Everyone has a teacher they hated and they seem convinced that they "were only in place because of THE UNION," and don't you know that it's impossible to fire the hordes of horrible, but tenured teachers out there, because of THE UNION?
Huh? Teacher's contracts do have a due process procedure for firing a tenured teacher, but it is FAR from impossible. Take one of the favorite examples of how a high profile Superintendent is supposedly taking on The Union that is supposedly responsible for all the ills in one urban district - Washington, DC.
In the year and a half she's been on the job, Rhee has made more changes than most school leaders--even reform-minded ones--make in five years. She has shut 21 schools--15% of the city's total--and fired more than 100 workers from the district's famously bloated 900-person central bureaucracy. She has dismissed 270 teachers. And last spring she removed 36 principals, including the head of the elementary school her two daughters attend in an affluent northwest-D.C. neighborhood.
From Time
Okaaay. So, it's obviously NOT impossible to fire 6.75% of a district's staff in a year and a half, if an administrator wants to And, even this pretty controversial Superintendent who is not known for her interpersonal skills, or empathy, seems to have chosen to keep 93.25% of the teaching staff.
Hmmm. Having worked in Fortune 100 Companies for 20 years prior to going back to school for a 3rd degree to become a middle school teacher after 9/11, and with my last position in the private sector being a V.P. of Training and Quality for a division within G.E., I can safely say (and we had metrics out the wazoo along those lines in corporate America) that if you only have 6-7% of your staff under-performing at any given time, THAT'S damn good, division performance. AND, that's in private company situations where the pay, and presumably conditions, are much better than what an inner city teacher confronts every day.
So, what can we all learn from THIS situation about a troubled, urban school based on facts verses the boogeyman, Teacher's Union?
- Administrators can fire teachers, if they have a mind to.
- When those administrators want to, the % of deadwood, awful teachers is pretty darn small, and don't even try to tell me that 6.75% of teachers could possibly destroy the entire DC school system.
- The UNION didn't prevent even this small percentage of teachers from being fired.
What else is evident, here? 900 Central Office Staff?! That's 4000 teachers to 900 central staff. WTF? As a former GE Quality and Process VP, THAT's where I would be starting to look for not only money to put into process and output improvement, but also I would have begun intensive Quality Circle feedback groups among the teachers to learn what actually needed to be done to improve customer satisfaction and "production line results." 900 Central Staff to 4000 front-line workers, and the woman only got rid of 100!! I shudder to think what Jack Welsh would have done to me if I'd tried to blame a Union with that kind of management and process idiocy. AND, I'm thinking and talking corporate-management speak, as I speak this.

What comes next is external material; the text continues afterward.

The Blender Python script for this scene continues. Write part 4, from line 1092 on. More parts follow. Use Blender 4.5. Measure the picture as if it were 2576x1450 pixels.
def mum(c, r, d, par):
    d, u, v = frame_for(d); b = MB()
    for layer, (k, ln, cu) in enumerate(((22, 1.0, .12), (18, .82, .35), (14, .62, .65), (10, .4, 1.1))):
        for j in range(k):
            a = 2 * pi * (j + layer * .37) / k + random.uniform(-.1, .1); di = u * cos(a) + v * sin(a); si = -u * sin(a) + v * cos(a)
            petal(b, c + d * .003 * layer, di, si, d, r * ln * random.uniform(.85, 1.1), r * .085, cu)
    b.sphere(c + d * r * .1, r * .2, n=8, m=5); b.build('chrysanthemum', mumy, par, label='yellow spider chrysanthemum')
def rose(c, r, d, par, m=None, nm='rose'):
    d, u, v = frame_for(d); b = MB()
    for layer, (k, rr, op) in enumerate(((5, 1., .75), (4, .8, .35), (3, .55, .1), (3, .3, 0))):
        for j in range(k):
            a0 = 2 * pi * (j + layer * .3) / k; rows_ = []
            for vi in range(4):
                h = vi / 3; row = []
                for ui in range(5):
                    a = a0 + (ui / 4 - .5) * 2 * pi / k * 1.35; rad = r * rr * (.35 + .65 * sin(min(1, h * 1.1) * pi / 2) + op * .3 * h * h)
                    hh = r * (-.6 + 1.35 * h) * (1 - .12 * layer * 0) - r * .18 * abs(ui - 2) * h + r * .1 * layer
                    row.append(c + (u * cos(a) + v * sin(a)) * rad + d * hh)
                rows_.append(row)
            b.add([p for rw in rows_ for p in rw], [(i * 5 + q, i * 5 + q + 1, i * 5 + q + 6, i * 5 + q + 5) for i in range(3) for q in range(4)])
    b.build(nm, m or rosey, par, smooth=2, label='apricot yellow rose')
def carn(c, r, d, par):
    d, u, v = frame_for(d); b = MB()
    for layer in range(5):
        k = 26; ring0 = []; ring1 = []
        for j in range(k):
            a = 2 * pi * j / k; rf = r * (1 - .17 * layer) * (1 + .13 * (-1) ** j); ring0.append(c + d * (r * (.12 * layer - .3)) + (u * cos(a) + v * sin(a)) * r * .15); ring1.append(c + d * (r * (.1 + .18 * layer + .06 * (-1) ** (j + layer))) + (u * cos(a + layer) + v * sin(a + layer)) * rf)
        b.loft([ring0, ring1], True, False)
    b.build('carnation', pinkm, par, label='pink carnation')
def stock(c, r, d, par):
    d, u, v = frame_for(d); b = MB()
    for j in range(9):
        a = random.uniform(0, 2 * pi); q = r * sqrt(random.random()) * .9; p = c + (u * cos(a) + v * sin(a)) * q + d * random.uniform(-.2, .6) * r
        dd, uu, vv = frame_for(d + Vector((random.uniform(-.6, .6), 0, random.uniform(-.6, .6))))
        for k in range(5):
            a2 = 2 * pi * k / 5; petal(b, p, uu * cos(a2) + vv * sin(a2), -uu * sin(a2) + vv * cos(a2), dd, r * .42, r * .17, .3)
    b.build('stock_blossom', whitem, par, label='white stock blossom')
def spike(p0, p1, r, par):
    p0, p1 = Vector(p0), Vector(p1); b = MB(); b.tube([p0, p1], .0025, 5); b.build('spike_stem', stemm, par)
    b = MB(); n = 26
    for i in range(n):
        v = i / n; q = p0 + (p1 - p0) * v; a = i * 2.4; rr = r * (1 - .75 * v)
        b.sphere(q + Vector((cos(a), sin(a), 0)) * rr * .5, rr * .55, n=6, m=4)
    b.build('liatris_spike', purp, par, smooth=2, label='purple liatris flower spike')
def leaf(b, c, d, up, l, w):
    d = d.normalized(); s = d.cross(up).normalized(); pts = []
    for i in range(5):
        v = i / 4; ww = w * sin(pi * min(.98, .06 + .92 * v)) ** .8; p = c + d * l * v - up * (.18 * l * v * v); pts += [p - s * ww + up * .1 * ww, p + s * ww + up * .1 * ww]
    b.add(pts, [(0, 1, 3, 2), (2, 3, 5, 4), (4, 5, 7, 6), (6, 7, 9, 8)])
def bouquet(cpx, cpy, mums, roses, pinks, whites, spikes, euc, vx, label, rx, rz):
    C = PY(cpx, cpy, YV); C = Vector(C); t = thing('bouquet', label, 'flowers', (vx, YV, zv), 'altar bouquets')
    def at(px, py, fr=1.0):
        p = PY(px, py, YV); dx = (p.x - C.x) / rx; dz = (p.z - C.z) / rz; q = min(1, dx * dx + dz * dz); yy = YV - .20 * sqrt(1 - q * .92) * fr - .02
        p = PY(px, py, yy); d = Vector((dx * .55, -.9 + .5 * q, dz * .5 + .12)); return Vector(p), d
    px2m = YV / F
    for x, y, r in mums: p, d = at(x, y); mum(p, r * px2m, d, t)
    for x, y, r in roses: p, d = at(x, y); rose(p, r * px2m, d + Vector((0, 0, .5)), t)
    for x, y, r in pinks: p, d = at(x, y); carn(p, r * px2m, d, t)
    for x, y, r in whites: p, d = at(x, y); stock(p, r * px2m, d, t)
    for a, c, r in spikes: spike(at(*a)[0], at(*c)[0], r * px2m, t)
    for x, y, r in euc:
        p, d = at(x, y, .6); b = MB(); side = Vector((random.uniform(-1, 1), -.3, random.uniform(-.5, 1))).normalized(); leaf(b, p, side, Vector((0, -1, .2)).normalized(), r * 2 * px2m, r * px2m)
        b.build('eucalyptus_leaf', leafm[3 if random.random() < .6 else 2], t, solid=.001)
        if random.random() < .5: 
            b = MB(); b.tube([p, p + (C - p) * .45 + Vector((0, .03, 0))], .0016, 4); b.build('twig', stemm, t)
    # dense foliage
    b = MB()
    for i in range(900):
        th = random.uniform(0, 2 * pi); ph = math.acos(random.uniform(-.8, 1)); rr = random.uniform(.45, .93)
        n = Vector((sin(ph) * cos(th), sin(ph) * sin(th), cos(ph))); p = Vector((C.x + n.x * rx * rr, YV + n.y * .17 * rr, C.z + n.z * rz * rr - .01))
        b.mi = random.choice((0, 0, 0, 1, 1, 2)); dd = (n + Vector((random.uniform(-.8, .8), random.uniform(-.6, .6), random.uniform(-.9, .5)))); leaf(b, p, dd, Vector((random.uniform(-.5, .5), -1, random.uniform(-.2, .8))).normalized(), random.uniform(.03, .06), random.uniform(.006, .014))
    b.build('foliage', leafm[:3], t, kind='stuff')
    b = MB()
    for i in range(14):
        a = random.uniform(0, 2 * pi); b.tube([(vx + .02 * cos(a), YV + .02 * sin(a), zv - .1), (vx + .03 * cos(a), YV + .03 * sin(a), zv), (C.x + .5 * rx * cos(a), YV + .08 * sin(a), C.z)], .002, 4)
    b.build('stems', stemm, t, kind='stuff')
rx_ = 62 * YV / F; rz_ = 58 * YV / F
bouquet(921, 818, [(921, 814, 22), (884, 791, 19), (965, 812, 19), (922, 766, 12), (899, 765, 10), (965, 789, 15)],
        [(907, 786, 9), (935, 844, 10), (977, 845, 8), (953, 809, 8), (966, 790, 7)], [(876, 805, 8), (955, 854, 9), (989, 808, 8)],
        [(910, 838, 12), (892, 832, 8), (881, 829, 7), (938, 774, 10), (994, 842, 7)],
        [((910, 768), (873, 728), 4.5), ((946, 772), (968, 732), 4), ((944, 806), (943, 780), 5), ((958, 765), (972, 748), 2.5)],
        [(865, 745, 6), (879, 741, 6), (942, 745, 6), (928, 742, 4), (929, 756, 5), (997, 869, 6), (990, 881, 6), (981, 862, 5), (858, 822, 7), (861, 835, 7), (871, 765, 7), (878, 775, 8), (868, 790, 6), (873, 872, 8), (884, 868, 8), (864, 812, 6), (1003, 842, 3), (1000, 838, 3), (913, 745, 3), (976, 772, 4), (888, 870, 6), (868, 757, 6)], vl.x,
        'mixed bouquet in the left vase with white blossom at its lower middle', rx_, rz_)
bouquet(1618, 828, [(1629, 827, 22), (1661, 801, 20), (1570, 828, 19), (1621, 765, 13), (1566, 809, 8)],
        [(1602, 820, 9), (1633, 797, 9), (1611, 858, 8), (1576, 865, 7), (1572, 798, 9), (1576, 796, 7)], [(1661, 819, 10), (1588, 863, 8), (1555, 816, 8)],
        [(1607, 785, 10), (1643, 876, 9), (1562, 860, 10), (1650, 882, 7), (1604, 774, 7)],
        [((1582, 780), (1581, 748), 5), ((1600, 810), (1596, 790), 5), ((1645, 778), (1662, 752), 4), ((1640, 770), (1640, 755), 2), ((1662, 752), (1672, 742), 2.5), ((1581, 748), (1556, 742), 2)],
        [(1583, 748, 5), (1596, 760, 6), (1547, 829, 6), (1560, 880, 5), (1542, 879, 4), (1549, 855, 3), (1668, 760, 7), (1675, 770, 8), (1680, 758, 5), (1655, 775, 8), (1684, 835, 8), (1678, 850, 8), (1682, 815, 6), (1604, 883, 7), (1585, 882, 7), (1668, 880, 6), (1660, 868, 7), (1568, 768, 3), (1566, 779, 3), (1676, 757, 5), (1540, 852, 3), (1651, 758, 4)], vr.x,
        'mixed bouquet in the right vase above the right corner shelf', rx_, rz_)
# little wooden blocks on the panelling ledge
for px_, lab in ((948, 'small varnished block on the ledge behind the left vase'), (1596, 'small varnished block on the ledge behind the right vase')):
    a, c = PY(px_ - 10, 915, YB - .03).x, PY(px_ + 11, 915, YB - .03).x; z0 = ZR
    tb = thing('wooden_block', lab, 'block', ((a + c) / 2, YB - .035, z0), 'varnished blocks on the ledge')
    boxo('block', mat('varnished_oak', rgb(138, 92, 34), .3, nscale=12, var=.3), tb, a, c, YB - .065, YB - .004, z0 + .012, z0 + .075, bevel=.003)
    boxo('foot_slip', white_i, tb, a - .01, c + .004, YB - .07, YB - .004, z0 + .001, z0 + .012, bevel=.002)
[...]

So, if "bad" teachers can be fired, and when they are it's too small a percentage to make a HUGE difference, then why do people think that the Teacher's Unions have led to the downfall of American public education by allegedly protecting hordes of awful teachers?
And, why do even some teachers in my own school, who know that our union spends a goodly portion of the little political clout it has fighting for real learning initiatives, hate The Union? Given even this little bit of reality based discussion about the union I'm most familiar with, I think I have presented some uber-management bonafides when it comes to looking at the DC bad organizational situation, and there just isn't a "The Union is at fault" scenario. As a private sector, professional Organizational/ Training/ Instructional Design and Quality Professional, I'd be targeting the management structure and instituting a bottom-up needs analysis to determine what the actually gap was between what if versus what needs to be from the customer and front-line employees (teachers) needs to be.
Where did all this anti-unionism come from? How did the Republicans SELL this all so well?
I remember boycotting grapes and lettuce as a child to support the Farm Workers Union. I remember my Mother putting back cheaper linens and clothes as she looked for the union label to keep American, Southern workers on-the-job AND it meant QUALITY. I remember the stories in OUR home about the Autoworkers strike and how that got my grandparents a living wage and a pension. I remember how the Unions fought for community colleges as extensions of the big state schools, so more working class kids could get that college education. I remember that we have child labor laws, and OSHA, and 40 hour weeks, and a minimum wage, and that some employers still offer health insurance ... because we had and have a Union Movement in this country. Was it Reagan with the Air Traffic Controllers or what?
So, tell me Kos community. Why, when and how did unions become a big boogeyman to the working and middle classes and even some progressives and liberals? Love to hear IT about Teacher's Unions, but I'd also like to hear more broadly about the anti-union sentiment in this country, in general.
Because frankly folks, I suspect that a very strange and awful thing started to happen when the working people of this country started to hate the Unions in this country, and they some how became like enemy number one of the people who work for a living. And, I want to understand WHY!